__Material provided__
** start **

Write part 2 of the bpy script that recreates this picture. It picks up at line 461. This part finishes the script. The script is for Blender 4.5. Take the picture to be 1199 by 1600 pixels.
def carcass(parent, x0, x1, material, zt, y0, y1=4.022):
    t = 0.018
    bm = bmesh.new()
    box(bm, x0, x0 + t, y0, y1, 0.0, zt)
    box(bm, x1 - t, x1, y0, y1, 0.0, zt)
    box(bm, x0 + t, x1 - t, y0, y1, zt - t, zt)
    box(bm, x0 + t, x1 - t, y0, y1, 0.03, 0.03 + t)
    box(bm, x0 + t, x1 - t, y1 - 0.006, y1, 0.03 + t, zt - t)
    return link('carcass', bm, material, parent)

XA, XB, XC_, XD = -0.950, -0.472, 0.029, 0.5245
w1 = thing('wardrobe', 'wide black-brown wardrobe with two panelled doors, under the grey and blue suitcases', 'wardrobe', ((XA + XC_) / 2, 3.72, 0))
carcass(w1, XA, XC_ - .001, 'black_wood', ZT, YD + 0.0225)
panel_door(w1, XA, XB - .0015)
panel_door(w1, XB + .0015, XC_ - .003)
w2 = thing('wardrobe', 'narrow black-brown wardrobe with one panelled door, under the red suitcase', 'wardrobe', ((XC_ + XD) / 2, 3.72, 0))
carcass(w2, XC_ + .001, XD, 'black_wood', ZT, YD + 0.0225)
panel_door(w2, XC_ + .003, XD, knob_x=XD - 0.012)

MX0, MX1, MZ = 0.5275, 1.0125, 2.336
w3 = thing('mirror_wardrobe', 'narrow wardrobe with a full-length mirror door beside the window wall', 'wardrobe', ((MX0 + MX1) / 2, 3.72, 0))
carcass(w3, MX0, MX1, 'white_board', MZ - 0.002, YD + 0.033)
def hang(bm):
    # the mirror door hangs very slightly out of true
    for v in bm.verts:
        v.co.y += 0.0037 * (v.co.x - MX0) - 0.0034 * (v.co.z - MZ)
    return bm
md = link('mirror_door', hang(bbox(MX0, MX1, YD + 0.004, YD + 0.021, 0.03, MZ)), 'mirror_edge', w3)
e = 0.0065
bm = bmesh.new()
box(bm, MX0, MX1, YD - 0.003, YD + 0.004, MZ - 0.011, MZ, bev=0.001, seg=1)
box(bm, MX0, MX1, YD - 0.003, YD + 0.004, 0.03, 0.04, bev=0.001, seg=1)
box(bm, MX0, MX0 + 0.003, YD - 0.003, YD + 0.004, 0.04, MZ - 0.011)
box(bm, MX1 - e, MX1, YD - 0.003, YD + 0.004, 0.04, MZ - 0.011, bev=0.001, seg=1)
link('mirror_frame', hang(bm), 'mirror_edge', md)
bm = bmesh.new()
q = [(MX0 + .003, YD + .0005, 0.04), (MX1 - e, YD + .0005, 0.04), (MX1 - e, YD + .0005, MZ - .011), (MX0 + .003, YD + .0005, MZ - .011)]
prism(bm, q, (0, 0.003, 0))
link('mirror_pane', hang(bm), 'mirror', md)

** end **

__Task directions__
Print the material verbatim, all of it.

__Complete output__
Write part 2 of the bpy script that recreates this picture. It picks up at line 461. This part finishes the script. The script is for Blender 4.5. Take the picture to be 1199 by 1600 pixels.
def carcass(parent, x0, x1, material, zt, y0, y1=4.022):
    t = 0.018
    bm = bmesh.new()
    box(bm, x0, x0 + t, y0, y1, 0.0, zt)
    box(bm, x1 - t, x1, y0, y1, 0.0, zt)
    box(bm, x0 + t, x1 - t, y0, y1, zt - t, zt)
    box(bm, x0 + t, x1 - t, y0, y1, 0.03, 0.03 + t)
    box(bm, x0 + t, x1 - t, y1 - 0.006, y1, 0.03 + t, zt - t)
    return link('carcass', bm, material, parent)

XA, XB, XC_, XD = -0.950, -0.472, 0.029, 0.5245
w1 = thing('wardrobe', 'wide black-brown wardrobe with two panelled doors, under the grey and blue suitcases', 'wardrobe', ((XA + XC_) / 2, 3.72, 0))
carcass(w1, XA, XC_ - .001, 'black_wood', ZT, YD + 0.0225)
panel_door(w1, XA, XB - .0015)
panel_door(w1, XB + .0015, XC_ - .003)
w2 = thing('wardrobe', 'narrow black-brown wardrobe with one panelled door, under the red suitcase', 'wardrobe', ((XC_ + XD) / 2, 3.72, 0))
carcass(w2, XC_ + .001, XD, 'black_wood', ZT, YD + 0.0225)
panel_door(w2, XC_ + .003, XD, knob_x=XD - 0.012)

MX0, MX1, MZ = 0.5275, 1.0125, 2.336
w3 = thing('mirror_wardrobe', 'narrow wardrobe with a full-length mirror door beside the window wall', 'wardrobe', ((MX0 + MX1) / 2, 3.72, 0))
carcass(w3, MX0, MX1, 'white_board', MZ - 0.002, YD + 0.033)
def hang(bm):
    # the mirror door hangs very slightly out of true
    for v in bm.verts:
        v.co.y += 0.0037 * (v.co.x - MX0) - 0.0034 * (v.co.z - MZ)
    return bm
md = link('mirror_door', hang(bbox(MX0, MX1, YD + 0.004, YD + 0.021, 0.03, MZ)), 'mirror_edge', w3)
e = 0.0065
bm = bmesh.new()
box(bm, MX0, MX1, YD - 0.003, YD + 0.004, MZ - 0.011, MZ, bev=0.001, seg=1)
box(bm, MX0, MX1, YD - 0.003, YD + 0.004, 0.03, 0.04, bev=0.001, seg=1)
box(bm, MX0, MX0 + 0.003, YD - 0.003, YD + 0.004, 0.04, MZ - 0.011)
box(bm, MX1 - e, MX1, YD - 0.003, YD + 0.004, 0.04, MZ - 0.011, bev=0.001, seg=1)
link('mirror_frame', hang(bm), 'mirror_edge', md)
bm = bmesh.new()
q = [(MX0 + .003, YD + .0005, 0.04), (MX1 - e, YD + .0005, 0.04), (MX1 - e, YD + .0005, MZ - .011), (MX0 + .003, YD + .0005, MZ - .011)]
prism(bm, q, (0, 0.003, 0))
link('mirror_pane', hang(bm), 'mirror', md)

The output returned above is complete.